Well, it probably says I'm a snob. But we knew that already, too.
rosage: (Default)

[personal profile] rosage 2013-08-05 08:29 pm (UTC)(link)
--Huh, I thought it was an out-of-use term, too, though I suppose I don't look places where I'd see it. Interesting.
mark_asphodel: Sage King Leaf (Default)

[personal profile] mark_asphodel 2013-08-05 09:18 pm (UTC)(link)
Interesting.

But honestly I'd thought the whole lemon/lime stuff peaked even earlier... they were becoming somewhat meaningless categories even in '02-'03 and virtually nobody used "orange" that I saw across multiple anime/manga fandoms.

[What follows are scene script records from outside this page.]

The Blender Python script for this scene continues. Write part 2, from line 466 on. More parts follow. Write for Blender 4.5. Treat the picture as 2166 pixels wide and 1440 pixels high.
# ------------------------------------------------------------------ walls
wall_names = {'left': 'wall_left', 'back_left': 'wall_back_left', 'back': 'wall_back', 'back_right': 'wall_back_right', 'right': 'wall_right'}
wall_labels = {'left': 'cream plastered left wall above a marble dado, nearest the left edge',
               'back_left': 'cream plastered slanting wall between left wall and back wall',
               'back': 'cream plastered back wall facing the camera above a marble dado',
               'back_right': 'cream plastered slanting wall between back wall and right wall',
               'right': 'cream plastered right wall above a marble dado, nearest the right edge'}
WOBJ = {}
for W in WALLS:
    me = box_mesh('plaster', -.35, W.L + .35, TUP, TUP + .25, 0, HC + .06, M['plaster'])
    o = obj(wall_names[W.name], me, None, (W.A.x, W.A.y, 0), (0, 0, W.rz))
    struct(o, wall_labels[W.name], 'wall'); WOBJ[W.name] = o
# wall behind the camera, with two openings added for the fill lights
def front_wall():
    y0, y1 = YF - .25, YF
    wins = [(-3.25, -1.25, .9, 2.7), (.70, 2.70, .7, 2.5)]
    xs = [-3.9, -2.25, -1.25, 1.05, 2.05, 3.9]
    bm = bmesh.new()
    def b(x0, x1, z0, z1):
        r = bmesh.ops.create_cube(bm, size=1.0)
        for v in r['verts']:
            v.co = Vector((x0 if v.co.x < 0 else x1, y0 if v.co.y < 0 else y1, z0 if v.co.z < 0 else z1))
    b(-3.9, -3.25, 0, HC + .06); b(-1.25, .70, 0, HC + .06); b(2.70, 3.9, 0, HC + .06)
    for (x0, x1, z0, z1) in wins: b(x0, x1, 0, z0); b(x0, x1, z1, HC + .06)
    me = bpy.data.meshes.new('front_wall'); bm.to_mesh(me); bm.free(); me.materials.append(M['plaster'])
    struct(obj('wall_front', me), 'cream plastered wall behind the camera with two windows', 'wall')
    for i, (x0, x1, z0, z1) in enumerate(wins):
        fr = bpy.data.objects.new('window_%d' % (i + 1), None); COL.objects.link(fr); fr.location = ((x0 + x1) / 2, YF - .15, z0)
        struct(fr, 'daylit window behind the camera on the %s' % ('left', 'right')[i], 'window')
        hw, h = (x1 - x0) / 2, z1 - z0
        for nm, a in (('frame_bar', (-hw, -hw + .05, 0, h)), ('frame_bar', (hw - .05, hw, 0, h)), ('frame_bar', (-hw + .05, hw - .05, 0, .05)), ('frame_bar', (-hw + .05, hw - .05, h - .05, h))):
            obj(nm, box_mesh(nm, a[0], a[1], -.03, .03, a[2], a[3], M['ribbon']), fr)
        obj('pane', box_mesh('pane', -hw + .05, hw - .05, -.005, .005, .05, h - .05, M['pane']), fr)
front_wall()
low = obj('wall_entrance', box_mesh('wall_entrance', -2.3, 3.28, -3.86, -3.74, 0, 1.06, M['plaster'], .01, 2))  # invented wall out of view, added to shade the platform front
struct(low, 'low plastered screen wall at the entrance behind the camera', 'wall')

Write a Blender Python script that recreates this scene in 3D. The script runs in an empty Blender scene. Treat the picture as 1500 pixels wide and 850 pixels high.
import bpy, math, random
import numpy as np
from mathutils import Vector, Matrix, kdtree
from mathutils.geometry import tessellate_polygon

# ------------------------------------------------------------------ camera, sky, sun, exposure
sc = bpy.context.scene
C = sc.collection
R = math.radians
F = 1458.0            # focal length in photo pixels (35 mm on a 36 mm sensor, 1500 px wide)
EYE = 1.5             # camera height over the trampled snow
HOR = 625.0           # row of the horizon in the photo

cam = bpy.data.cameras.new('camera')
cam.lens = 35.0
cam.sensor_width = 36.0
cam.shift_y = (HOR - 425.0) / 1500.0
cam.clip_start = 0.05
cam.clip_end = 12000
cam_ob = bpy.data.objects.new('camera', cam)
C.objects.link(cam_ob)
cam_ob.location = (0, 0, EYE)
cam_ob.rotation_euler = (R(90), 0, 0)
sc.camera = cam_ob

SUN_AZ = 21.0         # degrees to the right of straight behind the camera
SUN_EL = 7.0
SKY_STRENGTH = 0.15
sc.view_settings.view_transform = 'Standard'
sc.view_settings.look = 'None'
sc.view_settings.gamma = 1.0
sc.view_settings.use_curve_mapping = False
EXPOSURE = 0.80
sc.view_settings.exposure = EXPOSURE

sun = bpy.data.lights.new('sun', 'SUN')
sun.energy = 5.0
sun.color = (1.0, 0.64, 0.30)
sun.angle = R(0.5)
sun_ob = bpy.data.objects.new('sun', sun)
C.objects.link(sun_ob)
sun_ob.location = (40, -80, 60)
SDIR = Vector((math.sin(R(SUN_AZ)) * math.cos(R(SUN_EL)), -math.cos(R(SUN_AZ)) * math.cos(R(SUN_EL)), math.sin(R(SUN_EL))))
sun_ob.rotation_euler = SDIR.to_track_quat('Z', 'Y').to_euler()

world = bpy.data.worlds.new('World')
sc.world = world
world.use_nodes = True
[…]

This suggests that while "lemon" is a highly Japanese-media-fandom term (and potentially even just a Naruto fandom phenomenon)

Well, yeah, it came out of anime fandom to start with and was a distinctly different beast from Western slash 'n' smut in the late 90s. IMO, Google's datapool starts too damn late to give the full picture. You need the full-on juicy data from the Sailormoon/Gundam Wing explosion to really see how things have tracked.
lyndis: (Default)

[personal profile] lyndis 2013-08-05 11:27 pm (UTC)(link)
I mostly saw lime and lemon used-- or "citrusy" to describe like makeout scenes instead of "lime." I've never seen orange more than once or twice ever.

The terms never bothered me but I think at the time it was a nice way to discuss it without actually saying what you were writing, if that makes sense. I mean, a "lemon" is usually a "bad one" so if someone else heard you talking about it or saw chat logs they'd think (with no other information) that you had written something and it just hadn't turned out well.

Interesting post though. I saw a sharp decline in use of those words around 2004.